Significativo anche che nella conferenza di presentazione in Vaticano del documento ci fossero il Rabbino David Rosen, Direttore dell’ American Jewish Committee e  Edward Kessler del Woolf Institute, di Cambridge. Proprio Kessler ha ricordato che in collaborazione con la Pontificia commissione si sta organizzando un incontro ristretto di Rabbini e teologi per il prossimo anno a Cambridge per studiare le più importanti sfide teologiche proposte nel documento.

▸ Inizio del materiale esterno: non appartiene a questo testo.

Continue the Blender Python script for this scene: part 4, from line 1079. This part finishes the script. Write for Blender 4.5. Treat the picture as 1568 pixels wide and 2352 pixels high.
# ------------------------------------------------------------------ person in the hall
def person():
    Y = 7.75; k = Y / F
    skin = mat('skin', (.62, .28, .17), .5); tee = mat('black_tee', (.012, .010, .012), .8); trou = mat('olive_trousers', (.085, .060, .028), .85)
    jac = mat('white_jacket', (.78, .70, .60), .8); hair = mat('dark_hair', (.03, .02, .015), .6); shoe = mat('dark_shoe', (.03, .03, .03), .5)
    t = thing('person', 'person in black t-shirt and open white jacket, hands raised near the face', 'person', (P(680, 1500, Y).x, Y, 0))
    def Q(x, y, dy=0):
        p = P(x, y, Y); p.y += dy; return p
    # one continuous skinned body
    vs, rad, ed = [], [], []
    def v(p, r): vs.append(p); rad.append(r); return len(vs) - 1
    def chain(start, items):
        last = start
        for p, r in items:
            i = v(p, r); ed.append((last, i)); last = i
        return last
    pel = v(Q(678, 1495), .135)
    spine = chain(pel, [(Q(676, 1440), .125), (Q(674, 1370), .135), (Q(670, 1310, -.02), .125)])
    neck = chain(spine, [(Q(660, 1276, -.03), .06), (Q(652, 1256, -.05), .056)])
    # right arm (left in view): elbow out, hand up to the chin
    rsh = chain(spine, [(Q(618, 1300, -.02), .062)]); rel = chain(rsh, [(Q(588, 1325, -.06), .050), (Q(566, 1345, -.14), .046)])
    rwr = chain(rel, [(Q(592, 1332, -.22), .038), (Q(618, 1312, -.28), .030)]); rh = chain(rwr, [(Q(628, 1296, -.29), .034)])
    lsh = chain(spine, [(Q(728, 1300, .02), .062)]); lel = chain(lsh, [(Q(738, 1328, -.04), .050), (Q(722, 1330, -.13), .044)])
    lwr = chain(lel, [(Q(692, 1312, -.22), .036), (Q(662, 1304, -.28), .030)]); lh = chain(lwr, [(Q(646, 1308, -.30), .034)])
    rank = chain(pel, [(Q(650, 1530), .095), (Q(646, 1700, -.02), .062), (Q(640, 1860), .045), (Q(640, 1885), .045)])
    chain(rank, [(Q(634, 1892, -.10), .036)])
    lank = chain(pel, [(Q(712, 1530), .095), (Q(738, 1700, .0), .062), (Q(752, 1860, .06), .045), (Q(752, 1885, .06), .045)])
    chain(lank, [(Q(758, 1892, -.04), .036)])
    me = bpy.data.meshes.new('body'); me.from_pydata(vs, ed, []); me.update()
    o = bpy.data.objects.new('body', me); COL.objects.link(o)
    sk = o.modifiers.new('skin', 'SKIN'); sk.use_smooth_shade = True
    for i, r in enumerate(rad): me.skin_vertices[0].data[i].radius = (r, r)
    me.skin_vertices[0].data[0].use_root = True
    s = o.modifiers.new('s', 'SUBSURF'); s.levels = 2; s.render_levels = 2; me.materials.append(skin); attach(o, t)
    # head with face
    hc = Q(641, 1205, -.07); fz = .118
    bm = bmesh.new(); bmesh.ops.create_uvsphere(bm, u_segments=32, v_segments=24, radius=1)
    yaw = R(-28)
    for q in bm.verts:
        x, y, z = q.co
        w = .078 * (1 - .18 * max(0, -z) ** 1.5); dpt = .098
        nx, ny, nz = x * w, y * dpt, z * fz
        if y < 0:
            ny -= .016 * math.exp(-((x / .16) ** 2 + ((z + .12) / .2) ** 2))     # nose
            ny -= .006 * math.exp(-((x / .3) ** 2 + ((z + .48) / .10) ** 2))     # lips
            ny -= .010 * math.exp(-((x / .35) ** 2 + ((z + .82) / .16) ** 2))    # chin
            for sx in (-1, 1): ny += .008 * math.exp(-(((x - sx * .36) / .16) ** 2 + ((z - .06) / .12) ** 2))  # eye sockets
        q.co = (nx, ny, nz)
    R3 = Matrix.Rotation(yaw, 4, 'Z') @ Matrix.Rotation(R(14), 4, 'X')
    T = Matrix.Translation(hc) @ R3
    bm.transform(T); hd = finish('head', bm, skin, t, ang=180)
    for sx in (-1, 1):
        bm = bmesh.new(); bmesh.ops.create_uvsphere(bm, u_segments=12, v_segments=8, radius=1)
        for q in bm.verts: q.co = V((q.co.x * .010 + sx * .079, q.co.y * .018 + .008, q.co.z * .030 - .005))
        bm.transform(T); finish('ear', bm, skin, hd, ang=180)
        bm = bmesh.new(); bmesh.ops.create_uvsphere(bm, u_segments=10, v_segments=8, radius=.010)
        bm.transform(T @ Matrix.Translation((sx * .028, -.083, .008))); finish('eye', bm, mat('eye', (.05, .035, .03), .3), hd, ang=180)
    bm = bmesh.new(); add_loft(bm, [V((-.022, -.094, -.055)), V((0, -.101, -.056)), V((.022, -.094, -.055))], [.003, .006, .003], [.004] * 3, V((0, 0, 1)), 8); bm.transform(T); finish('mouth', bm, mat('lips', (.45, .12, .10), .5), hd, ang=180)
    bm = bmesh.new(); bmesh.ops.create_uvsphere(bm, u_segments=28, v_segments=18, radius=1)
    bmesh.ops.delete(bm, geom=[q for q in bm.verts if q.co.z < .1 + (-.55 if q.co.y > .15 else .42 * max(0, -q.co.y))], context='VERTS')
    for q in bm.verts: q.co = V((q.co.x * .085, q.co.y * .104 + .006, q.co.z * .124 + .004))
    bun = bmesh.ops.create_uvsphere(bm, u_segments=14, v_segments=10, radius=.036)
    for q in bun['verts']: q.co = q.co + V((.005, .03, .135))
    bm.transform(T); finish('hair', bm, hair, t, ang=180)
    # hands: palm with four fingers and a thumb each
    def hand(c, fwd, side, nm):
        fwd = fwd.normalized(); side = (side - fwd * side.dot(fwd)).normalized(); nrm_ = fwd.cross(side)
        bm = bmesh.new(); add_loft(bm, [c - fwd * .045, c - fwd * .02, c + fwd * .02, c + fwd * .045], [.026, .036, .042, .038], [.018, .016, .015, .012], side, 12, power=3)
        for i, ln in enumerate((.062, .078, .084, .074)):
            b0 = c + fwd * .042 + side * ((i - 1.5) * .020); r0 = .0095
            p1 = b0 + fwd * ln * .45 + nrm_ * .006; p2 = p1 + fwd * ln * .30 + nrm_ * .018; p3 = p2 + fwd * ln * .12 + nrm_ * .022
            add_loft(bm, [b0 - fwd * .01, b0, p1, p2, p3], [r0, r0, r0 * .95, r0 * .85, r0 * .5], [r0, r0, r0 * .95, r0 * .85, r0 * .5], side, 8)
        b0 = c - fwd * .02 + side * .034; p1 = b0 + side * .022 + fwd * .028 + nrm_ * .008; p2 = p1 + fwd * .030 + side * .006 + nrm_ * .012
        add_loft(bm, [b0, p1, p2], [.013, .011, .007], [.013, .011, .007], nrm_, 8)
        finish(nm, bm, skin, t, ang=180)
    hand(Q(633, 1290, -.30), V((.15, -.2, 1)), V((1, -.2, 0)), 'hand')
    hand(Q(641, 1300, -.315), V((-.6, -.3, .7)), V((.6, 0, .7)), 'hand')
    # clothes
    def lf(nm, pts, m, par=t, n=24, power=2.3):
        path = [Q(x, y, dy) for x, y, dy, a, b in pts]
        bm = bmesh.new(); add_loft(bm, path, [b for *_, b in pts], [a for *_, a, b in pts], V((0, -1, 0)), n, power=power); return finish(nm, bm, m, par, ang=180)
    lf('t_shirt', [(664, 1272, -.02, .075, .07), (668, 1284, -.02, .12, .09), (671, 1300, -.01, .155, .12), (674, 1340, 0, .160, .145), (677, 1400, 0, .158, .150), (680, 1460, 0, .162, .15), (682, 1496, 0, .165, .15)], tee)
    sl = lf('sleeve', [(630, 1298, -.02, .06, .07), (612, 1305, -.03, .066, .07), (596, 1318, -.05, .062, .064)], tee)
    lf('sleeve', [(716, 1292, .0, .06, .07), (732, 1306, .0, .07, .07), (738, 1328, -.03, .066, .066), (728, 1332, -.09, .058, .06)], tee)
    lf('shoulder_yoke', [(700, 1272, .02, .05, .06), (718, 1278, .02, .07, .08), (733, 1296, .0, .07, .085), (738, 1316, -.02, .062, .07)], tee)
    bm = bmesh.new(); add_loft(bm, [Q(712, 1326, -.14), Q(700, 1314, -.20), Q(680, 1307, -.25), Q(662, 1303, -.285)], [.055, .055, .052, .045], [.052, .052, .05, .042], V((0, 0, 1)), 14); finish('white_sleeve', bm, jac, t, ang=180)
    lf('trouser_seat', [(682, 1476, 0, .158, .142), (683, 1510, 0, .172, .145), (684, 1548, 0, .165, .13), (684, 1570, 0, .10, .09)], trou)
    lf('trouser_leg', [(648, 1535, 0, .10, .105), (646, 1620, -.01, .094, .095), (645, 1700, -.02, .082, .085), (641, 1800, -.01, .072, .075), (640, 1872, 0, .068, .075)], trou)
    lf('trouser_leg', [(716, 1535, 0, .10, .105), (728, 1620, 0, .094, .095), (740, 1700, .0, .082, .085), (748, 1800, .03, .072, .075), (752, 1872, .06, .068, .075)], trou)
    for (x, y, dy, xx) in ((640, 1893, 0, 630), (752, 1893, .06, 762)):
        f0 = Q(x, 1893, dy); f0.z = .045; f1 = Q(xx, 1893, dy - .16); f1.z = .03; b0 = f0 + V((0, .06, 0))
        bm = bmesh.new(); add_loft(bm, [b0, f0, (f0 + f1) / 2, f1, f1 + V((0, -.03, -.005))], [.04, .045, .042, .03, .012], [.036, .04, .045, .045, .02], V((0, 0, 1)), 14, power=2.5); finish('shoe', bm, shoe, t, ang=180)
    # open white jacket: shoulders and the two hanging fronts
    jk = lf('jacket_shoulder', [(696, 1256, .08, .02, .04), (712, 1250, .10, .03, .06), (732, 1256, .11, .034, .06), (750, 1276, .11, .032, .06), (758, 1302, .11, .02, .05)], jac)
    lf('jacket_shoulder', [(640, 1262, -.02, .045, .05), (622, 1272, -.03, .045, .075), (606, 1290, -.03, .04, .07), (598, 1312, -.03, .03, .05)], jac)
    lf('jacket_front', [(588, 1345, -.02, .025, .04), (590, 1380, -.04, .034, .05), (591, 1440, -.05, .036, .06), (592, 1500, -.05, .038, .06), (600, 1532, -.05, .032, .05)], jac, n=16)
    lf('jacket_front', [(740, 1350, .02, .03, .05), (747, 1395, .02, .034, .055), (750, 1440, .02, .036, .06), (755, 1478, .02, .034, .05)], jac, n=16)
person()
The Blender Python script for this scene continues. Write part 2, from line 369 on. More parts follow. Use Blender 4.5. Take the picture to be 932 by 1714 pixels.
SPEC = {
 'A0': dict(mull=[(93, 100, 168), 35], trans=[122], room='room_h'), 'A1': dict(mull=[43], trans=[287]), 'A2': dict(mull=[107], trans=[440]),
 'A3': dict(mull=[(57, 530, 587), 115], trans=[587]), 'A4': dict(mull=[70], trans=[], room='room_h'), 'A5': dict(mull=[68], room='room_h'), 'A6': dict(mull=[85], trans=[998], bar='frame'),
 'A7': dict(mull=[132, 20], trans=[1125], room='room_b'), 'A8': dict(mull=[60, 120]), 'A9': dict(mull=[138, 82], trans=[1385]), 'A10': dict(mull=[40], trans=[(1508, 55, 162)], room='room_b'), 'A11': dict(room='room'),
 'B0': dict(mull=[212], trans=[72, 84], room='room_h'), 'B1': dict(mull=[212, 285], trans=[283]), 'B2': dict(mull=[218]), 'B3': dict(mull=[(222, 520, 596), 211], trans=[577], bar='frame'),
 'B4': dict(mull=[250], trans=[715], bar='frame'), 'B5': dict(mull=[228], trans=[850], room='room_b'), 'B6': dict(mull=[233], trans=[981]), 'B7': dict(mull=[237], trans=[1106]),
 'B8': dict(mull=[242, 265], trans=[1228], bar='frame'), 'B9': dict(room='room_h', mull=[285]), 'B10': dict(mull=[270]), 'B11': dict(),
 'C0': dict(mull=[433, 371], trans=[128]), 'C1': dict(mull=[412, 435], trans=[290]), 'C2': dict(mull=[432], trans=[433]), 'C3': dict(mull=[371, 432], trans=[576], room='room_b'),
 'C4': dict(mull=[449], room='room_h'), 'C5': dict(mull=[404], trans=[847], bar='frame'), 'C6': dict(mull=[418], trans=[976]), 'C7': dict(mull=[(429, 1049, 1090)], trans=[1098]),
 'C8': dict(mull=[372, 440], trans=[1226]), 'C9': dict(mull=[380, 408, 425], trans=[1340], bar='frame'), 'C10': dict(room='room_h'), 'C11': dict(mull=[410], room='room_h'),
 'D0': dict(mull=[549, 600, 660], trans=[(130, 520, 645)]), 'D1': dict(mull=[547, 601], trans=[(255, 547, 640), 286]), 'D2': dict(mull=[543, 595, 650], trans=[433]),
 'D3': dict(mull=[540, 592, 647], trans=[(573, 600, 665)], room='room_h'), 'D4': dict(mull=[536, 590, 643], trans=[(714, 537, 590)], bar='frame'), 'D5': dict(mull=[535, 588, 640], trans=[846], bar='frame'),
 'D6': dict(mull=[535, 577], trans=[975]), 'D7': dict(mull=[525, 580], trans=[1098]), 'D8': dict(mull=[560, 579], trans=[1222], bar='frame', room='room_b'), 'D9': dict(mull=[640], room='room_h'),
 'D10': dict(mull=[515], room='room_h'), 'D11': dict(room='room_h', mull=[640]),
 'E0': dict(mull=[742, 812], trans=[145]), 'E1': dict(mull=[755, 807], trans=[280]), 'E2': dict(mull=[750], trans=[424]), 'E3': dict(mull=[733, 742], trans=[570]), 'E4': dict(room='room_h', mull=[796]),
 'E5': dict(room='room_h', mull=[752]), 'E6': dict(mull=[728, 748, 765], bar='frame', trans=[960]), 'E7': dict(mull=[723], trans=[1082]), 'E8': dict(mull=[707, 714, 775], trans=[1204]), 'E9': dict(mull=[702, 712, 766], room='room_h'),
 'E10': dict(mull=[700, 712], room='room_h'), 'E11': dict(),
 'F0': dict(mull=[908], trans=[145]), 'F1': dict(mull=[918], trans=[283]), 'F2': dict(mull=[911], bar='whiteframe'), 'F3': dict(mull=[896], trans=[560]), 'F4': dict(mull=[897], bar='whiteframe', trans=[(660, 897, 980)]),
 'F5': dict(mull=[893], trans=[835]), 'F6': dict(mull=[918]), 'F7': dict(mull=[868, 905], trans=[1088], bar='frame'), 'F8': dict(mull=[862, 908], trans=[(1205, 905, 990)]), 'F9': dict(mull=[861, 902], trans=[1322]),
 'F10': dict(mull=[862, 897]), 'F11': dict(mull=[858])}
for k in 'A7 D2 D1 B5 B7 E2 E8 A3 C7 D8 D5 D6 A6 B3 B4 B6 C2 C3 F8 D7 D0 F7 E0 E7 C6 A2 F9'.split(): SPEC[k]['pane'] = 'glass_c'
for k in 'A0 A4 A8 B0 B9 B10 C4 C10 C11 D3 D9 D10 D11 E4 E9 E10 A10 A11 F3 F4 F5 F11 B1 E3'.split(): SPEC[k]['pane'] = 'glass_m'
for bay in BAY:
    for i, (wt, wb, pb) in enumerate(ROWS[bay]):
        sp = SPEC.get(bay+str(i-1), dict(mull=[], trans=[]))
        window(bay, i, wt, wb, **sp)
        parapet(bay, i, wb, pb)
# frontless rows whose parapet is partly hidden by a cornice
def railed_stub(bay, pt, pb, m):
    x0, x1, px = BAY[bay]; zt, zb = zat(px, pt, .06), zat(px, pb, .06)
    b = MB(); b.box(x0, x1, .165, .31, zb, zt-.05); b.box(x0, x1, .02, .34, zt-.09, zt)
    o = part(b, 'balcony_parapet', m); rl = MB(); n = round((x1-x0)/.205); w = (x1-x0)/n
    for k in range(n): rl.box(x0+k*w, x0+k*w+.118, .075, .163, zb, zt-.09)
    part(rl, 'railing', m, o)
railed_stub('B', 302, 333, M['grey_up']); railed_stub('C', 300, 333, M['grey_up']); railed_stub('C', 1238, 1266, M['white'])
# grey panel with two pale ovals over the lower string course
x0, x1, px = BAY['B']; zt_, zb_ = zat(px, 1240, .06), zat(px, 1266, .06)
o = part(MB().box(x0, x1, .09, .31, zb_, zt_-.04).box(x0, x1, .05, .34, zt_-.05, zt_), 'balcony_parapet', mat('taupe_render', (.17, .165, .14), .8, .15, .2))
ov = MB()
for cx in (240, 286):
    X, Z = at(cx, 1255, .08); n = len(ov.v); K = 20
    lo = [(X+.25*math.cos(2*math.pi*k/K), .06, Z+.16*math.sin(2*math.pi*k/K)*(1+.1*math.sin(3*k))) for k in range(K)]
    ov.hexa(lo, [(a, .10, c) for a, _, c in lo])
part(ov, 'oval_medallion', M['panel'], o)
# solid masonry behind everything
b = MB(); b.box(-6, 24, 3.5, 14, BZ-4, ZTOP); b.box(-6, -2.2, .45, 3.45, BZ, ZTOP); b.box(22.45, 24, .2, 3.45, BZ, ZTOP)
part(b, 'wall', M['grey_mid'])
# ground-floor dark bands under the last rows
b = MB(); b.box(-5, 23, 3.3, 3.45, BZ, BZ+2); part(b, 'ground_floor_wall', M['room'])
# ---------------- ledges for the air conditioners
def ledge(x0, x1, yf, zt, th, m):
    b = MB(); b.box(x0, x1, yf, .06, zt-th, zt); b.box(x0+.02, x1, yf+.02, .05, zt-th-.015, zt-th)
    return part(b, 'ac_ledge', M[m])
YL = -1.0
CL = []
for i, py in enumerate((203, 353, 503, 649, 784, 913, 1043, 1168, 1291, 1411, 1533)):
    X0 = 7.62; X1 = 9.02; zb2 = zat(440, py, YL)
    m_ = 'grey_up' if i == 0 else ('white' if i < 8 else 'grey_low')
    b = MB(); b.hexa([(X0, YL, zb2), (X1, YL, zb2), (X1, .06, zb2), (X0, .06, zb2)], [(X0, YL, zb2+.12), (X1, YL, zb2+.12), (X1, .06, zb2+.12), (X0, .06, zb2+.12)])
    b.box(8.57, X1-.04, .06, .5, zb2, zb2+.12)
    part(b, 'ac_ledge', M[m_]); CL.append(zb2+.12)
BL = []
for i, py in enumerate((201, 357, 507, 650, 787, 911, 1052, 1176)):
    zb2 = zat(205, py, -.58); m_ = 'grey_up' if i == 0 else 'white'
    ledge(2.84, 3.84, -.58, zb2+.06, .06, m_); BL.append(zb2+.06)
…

Il Rabbino Rosen in particolare ha parlato della importanza dei gesti oltre che dei documenti. Ha ricordato i gesti dei Pontefici nel post Concilio e citato spesso la Evangelii gaudium di Papa Francesco.

Certo molte sono ancora la questioni aperte, ma si potrebbero definire “immanenti” e in questo senso più facilmente affrontabili come la revisione della preghiera per il venerdì santo nel rito straordinario alla beatificazione di Pio XII.